The exercise:
Copy out the data below verbatim.

──────────

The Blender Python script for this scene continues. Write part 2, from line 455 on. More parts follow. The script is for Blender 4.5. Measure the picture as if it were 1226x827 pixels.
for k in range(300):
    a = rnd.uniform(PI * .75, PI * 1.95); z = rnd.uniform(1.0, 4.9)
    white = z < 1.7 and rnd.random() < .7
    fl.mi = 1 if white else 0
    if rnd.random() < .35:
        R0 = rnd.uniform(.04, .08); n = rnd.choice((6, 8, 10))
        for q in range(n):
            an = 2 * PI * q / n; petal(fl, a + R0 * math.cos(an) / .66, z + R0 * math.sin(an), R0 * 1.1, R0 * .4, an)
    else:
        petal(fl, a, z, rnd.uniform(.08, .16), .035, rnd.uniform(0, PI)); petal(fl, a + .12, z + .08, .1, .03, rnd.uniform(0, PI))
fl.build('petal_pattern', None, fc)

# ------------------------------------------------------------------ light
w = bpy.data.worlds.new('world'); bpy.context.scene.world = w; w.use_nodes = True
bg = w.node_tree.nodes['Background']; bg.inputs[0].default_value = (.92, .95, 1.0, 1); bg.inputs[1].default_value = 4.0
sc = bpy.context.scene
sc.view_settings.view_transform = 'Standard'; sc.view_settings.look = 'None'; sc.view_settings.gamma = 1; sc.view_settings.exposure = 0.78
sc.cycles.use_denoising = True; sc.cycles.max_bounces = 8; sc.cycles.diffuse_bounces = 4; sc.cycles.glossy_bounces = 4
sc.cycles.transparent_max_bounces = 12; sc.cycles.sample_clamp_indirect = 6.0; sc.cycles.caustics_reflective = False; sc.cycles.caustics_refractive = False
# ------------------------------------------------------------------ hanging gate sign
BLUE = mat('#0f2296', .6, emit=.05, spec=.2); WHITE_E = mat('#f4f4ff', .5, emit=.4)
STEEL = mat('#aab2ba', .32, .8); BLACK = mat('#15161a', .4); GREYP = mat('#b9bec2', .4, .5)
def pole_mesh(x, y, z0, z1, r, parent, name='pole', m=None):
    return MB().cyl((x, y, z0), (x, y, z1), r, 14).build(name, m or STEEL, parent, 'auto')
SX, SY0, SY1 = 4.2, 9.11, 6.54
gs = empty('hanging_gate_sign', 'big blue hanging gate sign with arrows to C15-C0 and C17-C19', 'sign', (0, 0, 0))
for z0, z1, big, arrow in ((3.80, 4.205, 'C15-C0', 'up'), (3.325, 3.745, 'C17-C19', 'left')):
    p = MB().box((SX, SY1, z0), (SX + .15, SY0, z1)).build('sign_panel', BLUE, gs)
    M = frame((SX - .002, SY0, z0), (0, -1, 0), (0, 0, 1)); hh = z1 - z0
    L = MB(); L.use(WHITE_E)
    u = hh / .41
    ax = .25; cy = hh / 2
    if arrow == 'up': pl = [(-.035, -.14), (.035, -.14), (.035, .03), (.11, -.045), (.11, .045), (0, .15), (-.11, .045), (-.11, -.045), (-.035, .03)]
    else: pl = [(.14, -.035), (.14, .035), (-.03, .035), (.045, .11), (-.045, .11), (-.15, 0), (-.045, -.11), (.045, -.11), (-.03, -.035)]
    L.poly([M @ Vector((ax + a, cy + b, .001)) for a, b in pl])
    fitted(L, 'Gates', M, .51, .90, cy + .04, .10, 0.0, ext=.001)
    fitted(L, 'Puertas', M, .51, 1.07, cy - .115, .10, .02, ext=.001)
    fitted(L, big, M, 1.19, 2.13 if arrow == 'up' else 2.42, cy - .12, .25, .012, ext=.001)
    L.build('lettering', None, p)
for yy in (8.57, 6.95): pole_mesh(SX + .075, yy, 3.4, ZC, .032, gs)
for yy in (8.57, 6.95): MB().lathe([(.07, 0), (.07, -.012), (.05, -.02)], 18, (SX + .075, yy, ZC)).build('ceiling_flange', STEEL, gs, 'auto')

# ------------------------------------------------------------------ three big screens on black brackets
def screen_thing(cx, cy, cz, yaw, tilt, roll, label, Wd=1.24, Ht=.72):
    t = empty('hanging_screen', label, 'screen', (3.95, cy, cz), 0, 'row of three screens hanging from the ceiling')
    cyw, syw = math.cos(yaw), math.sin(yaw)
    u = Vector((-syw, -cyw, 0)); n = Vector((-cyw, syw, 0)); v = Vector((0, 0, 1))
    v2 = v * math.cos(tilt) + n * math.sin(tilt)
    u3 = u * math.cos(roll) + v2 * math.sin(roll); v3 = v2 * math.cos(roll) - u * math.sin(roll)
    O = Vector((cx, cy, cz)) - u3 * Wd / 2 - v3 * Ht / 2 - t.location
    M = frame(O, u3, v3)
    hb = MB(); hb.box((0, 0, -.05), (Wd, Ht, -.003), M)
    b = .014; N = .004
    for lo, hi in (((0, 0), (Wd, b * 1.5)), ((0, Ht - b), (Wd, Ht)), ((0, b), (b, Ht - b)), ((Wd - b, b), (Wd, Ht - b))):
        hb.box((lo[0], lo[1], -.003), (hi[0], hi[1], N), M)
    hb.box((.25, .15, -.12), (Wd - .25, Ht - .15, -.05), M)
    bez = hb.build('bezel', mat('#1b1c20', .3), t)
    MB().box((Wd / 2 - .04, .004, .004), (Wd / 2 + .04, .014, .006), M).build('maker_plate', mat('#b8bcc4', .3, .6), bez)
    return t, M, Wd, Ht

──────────

Finished task:
The Blender Python script for this scene continues. Write part 2, from line 455 on. More parts follow. The script is for Blender 4.5. Measure the picture as if it were 1226x827 pixels.
for k in range(300):
    a = rnd.uniform(PI * .75, PI * 1.95); z = rnd.uniform(1.0, 4.9)
    white = z < 1.7 and rnd.random() < .7
    fl.mi = 1 if white else 0
    if rnd.random() < .35:
        R0 = rnd.uniform(.04, .08); n = rnd.choice((6, 8, 10))
        for q in range(n):
            an = 2 * PI * q / n; petal(fl, a + R0 * math.cos(an) / .66, z + R0 * math.sin(an), R0 * 1.1, R0 * .4, an)
    else:
        petal(fl, a, z, rnd.uniform(.08, .16), .035, rnd.uniform(0, PI)); petal(fl, a + .12, z + .08, .1, .03, rnd.uniform(0, PI))
fl.build('petal_pattern', None, fc)

# ------------------------------------------------------------------ light
w = bpy.data.worlds.new('world'); bpy.context.scene.world = w; w.use_nodes = True
bg = w.node_tree.nodes['Background']; bg.inputs[0].default_value = (.92, .95, 1.0, 1); bg.inputs[1].default_value = 4.0
sc = bpy.context.scene
sc.view_settings.view_transform = 'Standard'; sc.view_settings.look = 'None'; sc.view_settings.gamma = 1; sc.view_settings.exposure = 0.78
sc.cycles.use_denoising = True; sc.cycles.max_bounces = 8; sc.cycles.diffuse_bounces = 4; sc.cycles.glossy_bounces = 4
sc.cycles.transparent_max_bounces = 12; sc.cycles.sample_clamp_indirect = 6.0; sc.cycles.caustics_reflective = False; sc.cycles.caustics_refractive = False
# ------------------------------------------------------------------ hanging gate sign
BLUE = mat('#0f2296', .6, emit=.05, spec=.2); WHITE_E = mat('#f4f4ff', .5, emit=.4)
STEEL = mat('#aab2ba', .32, .8); BLACK = mat('#15161a', .4); GREYP = mat('#b9bec2', .4, .5)
def pole_mesh(x, y, z0, z1, r, parent, name='pole', m=None):
    return MB().cyl((x, y, z0), (x, y, z1), r, 14).build(name, m or STEEL, parent, 'auto')
SX, SY0, SY1 = 4.2, 9.11, 6.54
gs = empty('hanging_gate_sign', 'big blue hanging gate sign with arrows to C15-C0 and C17-C19', 'sign', (0, 0, 0))
for z0, z1, big, arrow in ((3.80, 4.205, 'C15-C0', 'up'), (3.325, 3.745, 'C17-C19', 'left')):
    p = MB().box((SX, SY1, z0), (SX + .15, SY0, z1)).build('sign_panel', BLUE, gs)
    M = frame((SX - .002, SY0, z0), (0, -1, 0), (0, 0, 1)); hh = z1 - z0
    L = MB(); L.use(WHITE_E)
    u = hh / .41
    ax = .25; cy = hh / 2
    if arrow == 'up': pl = [(-.035, -.14), (.035, -.14), (.035, .03), (.11, -.045), (.11, .045), (0, .15), (-.11, .045), (-.11, -.045), (-.035, .03)]
    else: pl = [(.14, -.035), (.14, .035), (-.03, .035), (.045, .11), (-.045, .11), (-.15, 0), (-.045, -.11), (.045, -.11), (-.03, -.035)]
    L.poly([M @ Vector((ax + a, cy + b, .001)) for a, b in pl])
    fitted(L, 'Gates', M, .51, .90, cy + .04, .10, 0.0, ext=.001)
    fitted(L, 'Puertas', M, .51, 1.07, cy - .115, .10, .02, ext=.001)
    fitted(L, big, M, 1.19, 2.13 if arrow == 'up' else 2.42, cy - .12, .25, .012, ext=.001)
    L.build('lettering', None, p)
for yy in (8.57, 6.95): pole_mesh(SX + .075, yy, 3.4, ZC, .032, gs)
for yy in (8.57, 6.95): MB().lathe([(.07, 0), (.07, -.012), (.05, -.02)], 18, (SX + .075, yy, ZC)).build('ceiling_flange', STEEL, gs, 'auto')

# ------------------------------------------------------------------ three big screens on black brackets
def screen_thing(cx, cy, cz, yaw, tilt, roll, label, Wd=1.24, Ht=.72):
    t = empty('hanging_screen', label, 'screen', (3.95, cy, cz), 0, 'row of three screens hanging from the ceiling')
    cyw, syw = math.cos(yaw), math.sin(yaw)
    u = Vector((-syw, -cyw, 0)); n = Vector((-cyw, syw, 0)); v = Vector((0, 0, 1))
    v2 = v * math.cos(tilt) + n * math.sin(tilt)
    u3 = u * math.cos(roll) + v2 * math.sin(roll); v3 = v2 * math.cos(roll) - u * math.sin(roll)
    O = Vector((cx, cy, cz)) - u3 * Wd / 2 - v3 * Ht / 2 - t.location
    M = frame(O, u3, v3)
    hb = MB(); hb.box((0, 0, -.05), (Wd, Ht, -.003), M)
    b = .014; N = .004
    for lo, hi in (((0, 0), (Wd, b * 1.5)), ((0, Ht - b), (Wd, Ht)), ((0, b), (b, Ht - b)), ((Wd - b, b), (Wd, Ht - b))):
        hb.box((lo[0], lo[1], -.003), (hi[0], hi[1], N), M)
    hb.box((.25, .15, -.12), (Wd - .25, Ht - .15, -.05), M)
    bez = hb.build('bezel', mat('#1b1c20', .3), t)
    MB().box((Wd / 2 - .04, .004, .004), (Wd / 2 + .04, .014, .006), M).build('maker_plate', mat('#b8bcc4', .3, .6), bez)
    return t, M, Wd, Ht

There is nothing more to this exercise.